Logo, a crença de que estes são espíritos enviados por Deus para guiar os
homens na Terra tomou conta das mentes incautas que ainda nos dias atuais, se
estonteiam de prazer ao ouvir o que chama de espírito guia, dizer-lhes que são
os mais autênticos e melhores trabalhadores que a Doutrina já tivera. Tão
sapientes que poderiam inclusive, reformar o Espiritismo com a mesma capacidade
de Kardec.
A
Doutrina Espírita não adota altares, mas os espíritas descobriram uma forma de erguê-los:
as paredes dos centros encontram-se repletas de fotografias, são verdadeiros
painéis votivos dispostos ao culto.
Retratos
de pessoas vivas ou não ao gosto dos que se predisponham à veneração:
presidente da casa, amigos desencarnados, figuras católicas como João Paulo II,
Madre Tereza de Calcutá e agora também Irmã Dulce, patrocinadores da casa, vultos
do espiritismo: Bezerra de Menezes, Sheilla, Cairbar Schutel, Eurípedes
Barsanulfo, Divaldo Franco, Francisco Cândido Xavier, André Luiz, Emmanuel, Allan
Kardec. A lista é tão extensa quanto fervoroso é o culto, faltando apenas
ajoelhar e benzer-se.
Outro
vicio é atribuir até mesmo a um espirro, a presença de um obsessor. Ai de quem
chegue a um centro, onde o dogmatismo domine com uma dor de barriga ou de
cabeça, imediatamente é enviado à desobsessão... Aliás, para os espíritas
apegados à obsessão, toda e qualquer pessoa, esteja ela rindo, contrita ou
doente já indica que tem um obsessor ou obsessores.
A
reunião de desobsessão que deveria servir para o equilíbrio, tanto de
encarnados, quanto de desencarnados, tornou-se a catarse coletiva em que
encarnados são sempre vitimas e desencarnados, os eternos algozes, banidos para
cárceres nos submundos e até mesmo amarrados por entidades consideradas
poderosas e que segundo os médiuns da casa, não voltarão a molestar sua vítima.
Médiuns
se contorcem, grunhem, batem na mesa, jogam-se ao chão, rodam pela sala... Tudo
sob o astuto olhar do dirigente que aplaude o espetáculo e reitera, em pleno
século XXI, que ali se encontra os melhores médiuns da praça.
Não
podemos esquecer nesse conjunto, o vicio do passe e da água fluidificada.
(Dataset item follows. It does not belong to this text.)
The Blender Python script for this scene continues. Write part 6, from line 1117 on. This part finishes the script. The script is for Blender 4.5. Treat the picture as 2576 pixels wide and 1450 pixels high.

Estas
estão no mesmo patamar de beatitude das entidades, melhor dizendo, bentas.
Consideradas sagradas, que curam qualquer mal, não se deve sair do centro sem
antes ser ungido, digo, sem tomar o passe, sempre com as mãos espalmadas para
cima e se o médium não soprar os ouvidos, alisar o paciente e estiver
incorporado o passe não serviu, é considerado fraco e, portanto sem efeito.
A água fluidificada virou um item comercial,
em alguns centros ela é vendida e vem em garrafinha personalizada com o
logotipo da casa em um sinal de que a venda de indulgências não ficou no
passado.
Achando
pouca toda esta paranoia, inauguramos a era dos tratamentos onde toda atividade
da casa se volta para a mesma temática, nos quais médiuns tentam toscamente
imitar Arigó.
Os tratamentos recebem nomes diversos, mas
todos tem a mesma linha de trabalho: fluidoterapia, passe espiritual,
evagelhoterapia, cromoterapia, tratamento dos chakras e o que pode ser o mais interessante
de todos, a cirurgia do perispírito, na qual, o perispírito é retirado do
paciente para submeter-se ao tratamento cirúrgico e depois, fantasticamente
recolocado de volta em seu dono.
Estes
tratamentos são vips e altamente recomendados pelos médiuns e dirigentes que se
encontram à frente destes trabalhos e tem ligação direta à desobsessão, o
problema é que estes trabalhadores não percebem que eles deveriam ser os
primeiros e principais pacientes de uma desobsessão.
A leitura do Evangelho, sem a interpretação e entendimentos necessários ao
progresso do espírito praticamente não existe nas casas com estas
características e não há recomendação deste aos frequentadores. Mas, as pomadas
e receitas de chás e homeopatias são distribuídas sem constrangimentos para
quem dá e para quem recebe que sai do centro com a mesma ostentação dos fiéis
que no passado recebiam dos religiosos pedaços de roupas que diziam ser uma
relíquia sagrada pertencente ao Cristo.
Como
podemos classificar esse comportamento dos que se dizem espíritas se o
Espiritismo não impõe regras, dogmas e não prega ritualismos?
Os
mais afoitos dirão que isso é uma exteriorização das experiências de uma vida
passada, porém, estamos hoje vivenciando a Doutrina Espírita e, portanto
precisamos ter a hombridade de respeitá-la.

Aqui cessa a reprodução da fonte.